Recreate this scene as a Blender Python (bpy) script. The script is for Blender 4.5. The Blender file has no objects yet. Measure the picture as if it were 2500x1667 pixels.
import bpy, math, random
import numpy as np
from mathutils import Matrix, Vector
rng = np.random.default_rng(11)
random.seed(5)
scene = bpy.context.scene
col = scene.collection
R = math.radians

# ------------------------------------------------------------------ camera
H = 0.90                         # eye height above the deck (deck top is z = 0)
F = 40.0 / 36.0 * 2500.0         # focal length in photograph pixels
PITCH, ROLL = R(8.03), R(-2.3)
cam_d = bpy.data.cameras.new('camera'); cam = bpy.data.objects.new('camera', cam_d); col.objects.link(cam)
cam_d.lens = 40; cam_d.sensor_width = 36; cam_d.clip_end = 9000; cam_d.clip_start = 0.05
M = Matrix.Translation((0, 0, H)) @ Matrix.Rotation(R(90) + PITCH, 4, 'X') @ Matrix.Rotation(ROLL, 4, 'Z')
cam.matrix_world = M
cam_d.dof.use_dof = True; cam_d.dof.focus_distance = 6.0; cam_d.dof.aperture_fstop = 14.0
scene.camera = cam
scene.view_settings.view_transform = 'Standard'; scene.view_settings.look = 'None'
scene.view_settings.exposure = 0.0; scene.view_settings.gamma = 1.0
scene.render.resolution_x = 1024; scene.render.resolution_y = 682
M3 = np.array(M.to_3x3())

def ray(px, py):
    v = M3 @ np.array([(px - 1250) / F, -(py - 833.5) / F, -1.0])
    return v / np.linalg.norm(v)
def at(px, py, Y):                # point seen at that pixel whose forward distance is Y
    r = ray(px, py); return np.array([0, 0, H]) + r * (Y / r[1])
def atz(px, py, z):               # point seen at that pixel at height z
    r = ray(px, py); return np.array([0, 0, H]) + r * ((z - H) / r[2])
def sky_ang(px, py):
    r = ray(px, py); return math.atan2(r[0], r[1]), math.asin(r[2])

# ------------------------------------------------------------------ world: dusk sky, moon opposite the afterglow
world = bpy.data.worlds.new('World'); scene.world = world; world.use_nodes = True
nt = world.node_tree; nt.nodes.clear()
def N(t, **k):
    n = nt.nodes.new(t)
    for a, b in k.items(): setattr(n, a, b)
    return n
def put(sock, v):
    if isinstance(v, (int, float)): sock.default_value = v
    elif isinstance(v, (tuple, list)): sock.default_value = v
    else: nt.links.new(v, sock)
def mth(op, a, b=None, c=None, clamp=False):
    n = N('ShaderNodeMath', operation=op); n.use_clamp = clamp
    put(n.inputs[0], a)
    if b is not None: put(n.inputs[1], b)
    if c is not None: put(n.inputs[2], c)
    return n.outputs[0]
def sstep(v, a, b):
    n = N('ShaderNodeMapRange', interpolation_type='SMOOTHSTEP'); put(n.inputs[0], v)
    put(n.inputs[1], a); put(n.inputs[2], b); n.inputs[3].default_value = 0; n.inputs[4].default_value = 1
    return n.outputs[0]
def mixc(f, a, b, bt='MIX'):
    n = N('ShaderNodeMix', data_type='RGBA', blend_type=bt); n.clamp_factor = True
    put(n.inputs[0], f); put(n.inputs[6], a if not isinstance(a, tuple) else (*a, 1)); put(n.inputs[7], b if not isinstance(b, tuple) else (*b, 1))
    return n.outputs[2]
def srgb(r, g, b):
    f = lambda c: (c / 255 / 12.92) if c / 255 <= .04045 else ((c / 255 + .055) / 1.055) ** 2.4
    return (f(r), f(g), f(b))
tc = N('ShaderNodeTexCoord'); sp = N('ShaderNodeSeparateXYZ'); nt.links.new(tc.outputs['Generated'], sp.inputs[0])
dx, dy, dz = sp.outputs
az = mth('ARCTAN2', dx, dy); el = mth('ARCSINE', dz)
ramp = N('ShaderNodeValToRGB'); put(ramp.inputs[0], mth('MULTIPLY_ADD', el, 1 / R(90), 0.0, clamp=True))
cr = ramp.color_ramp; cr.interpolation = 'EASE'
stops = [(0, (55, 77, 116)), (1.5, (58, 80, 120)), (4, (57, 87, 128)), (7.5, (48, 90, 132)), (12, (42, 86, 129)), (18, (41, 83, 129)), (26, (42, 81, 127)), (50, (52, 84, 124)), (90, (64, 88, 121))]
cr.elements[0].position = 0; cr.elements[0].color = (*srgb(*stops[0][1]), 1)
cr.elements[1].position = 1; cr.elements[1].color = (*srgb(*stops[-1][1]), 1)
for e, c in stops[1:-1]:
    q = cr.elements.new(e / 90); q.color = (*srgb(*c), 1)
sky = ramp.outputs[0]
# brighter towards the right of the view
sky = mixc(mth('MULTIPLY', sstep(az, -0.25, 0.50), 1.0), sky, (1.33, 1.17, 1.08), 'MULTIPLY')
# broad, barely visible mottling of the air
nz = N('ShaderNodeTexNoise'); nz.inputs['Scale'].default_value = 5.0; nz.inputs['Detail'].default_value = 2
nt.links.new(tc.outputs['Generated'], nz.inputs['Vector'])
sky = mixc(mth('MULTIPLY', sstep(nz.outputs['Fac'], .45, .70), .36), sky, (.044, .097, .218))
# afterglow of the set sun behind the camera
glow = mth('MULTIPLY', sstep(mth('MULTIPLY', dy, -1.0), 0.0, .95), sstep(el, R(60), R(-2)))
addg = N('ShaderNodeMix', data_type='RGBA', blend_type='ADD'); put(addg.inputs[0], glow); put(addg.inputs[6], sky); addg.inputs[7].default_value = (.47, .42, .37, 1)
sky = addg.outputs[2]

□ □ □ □

Can you write out the lines above, from the first one through the one containing "R = math.radians", exactly as they appear and nothing more?

Recreate this scene as a Blender Python (bpy) script. The script is for Blender 4.5. The Blender file has no objects yet. Measure the picture as if it were 2500x1667 pixels.
import bpy, math, random
import numpy as np
from mathutils import Matrix, Vector
rng = np.random.default_rng(11)
random.seed(5)
scene = bpy.context.scene
col = scene.collection
R = math.radians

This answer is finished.